This week’s harvest added some baby spinach to the mix. I made a wilted spinach salad with some hot balsamic vinaigrette, orange sections and walnuts.

baby spinach harvest
The spinach was harvested when I did the final thinning from one of the greenhouse beds. I have more thinning to do, so we’ll have that to eat next week perhaps. When I thin spinach the first time I always leave it a bit close together so I can eat some later when I do the final thinning.

unthinned spinach
I also harvested more Golden Yellow pak choi, tatsoi, and various lettuces. Total haul for the week was 2.11 lbs. I have created a table with this year’s harvest totals and put it on its own page. That should make tracking a bit easier.

dark green tatsoi
This weekend I took advantage of the sunshine and warmer temps and worked on the cold frame beds. I harvested all the lettuce that was left, and replanted. The larger cold frame now has lettuce and spinach, while the smaller one is planted with curly endive and radicchio.

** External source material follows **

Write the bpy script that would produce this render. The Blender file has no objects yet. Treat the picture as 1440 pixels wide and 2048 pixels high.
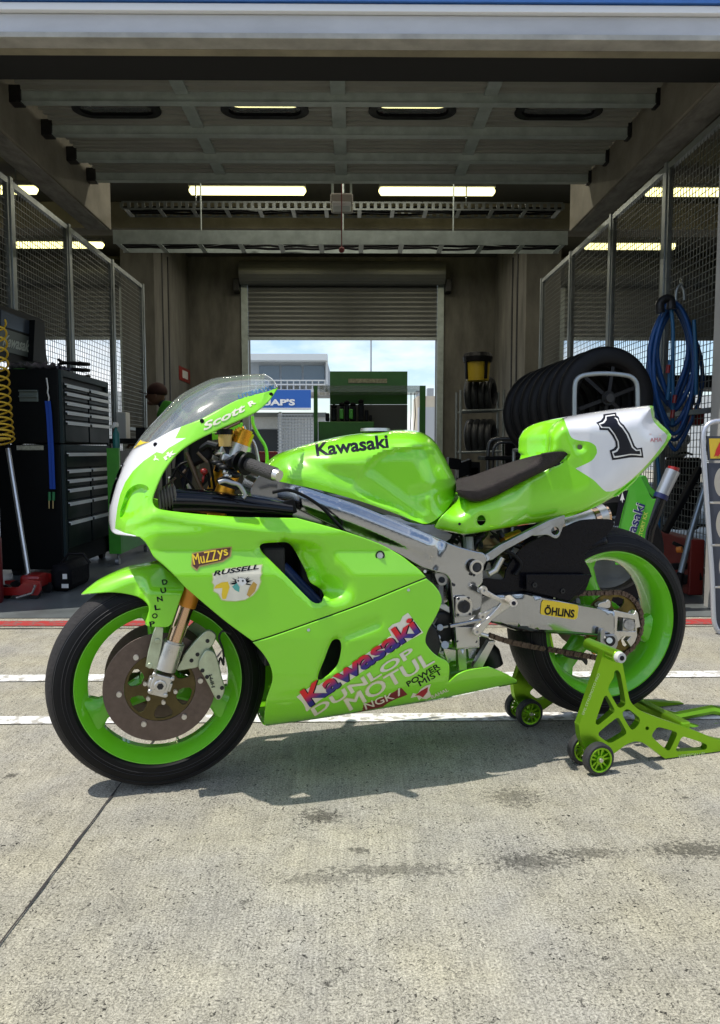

cold frame with lettuce seedlings and spinach

cold frame with endive and radicchio
The harvests are starting to pick up here, and it won’t be long before the first asparagus is ready. That will be a true sign of spring!
I so love the look of tatsoi. It is such a beautiful plant. Your spinach looks great too.
I always enjoy visiting your vegetable gardens. I do love baby spinach salads and your post is making me hungry :^)
Everything looks really good. The salad sounds delicious. Spinach is one of the few greens that I don’t grow, I’m just never happy with the way it grows and I get lots of yucky leaf miners. Maybe I’ll have to try again under some row cover to deter the pests.
Nice spinach and salad, I like your cold frames, they look so nice and sturdy.
I’ve never grown tatsoi before, I think I have some seeds somewhere, I should dig into my seed boxes and plan more seeds the next few days.
I like tatsoi because it grows so fast, plus it makes lots of leaves. I start it inside so I have transplants ready to replant when I harvest.
Ah green, one of the great things about sunlight. I’ve been seeing a lot spinach on the blogs, must be that time of year! Wow, asparagus… sounds lovely as does your salad.
Lovely greens!!!!!!!!!!!! Now you’re making wish that I had started some of mine earlier. I’m feeling like I haven’t taken advantage of my plastic hoops like I should have. Everything looks great!
That spinach looks very nice! And I like how you have two thinnings – that’s good idea.
I was planning on sowing some spinach, but winter is so long this year, we are just having snow fall. That is very unusual for this time of year…
Forgot to mention that your separate page in harvests in good idea, I just might copy it..
Hi villager! I left a comment here earlier but I don’t know where it went… 🙂
Lovely spinach and I will remember that method of thinning twice. Did you ever try to just transplant those spinach thinnings?
If you sow the seeds far enough apart, you can skip the first thinning. I usually oversow and wind up with too many to start with. I got the idea of eating the thinnings from James Crockett on the Victory Garden series, years ago. I’ve never tried transplanting spinach. I’ve heard of mixed results with others doing it.
How do you wilt your spinach? I always end up with it half-raw, half-cooked…
Sometime mine winds up that way too! This time I heated the dressing to boiling, then poured it over the bowl of spinach and tossed like crazy. That seemed to work. I guess it depends on how wilted you want the spinach to be, plus maybe how firm/tender the spinach is. Many is the time we eat our mistakes!
Today I tried wilting my spinach in the microwave – about 15 seconds at a time on medium heat, gently tossing it between zappings. I think I zapped mine three times. And it came out perfectly wilted.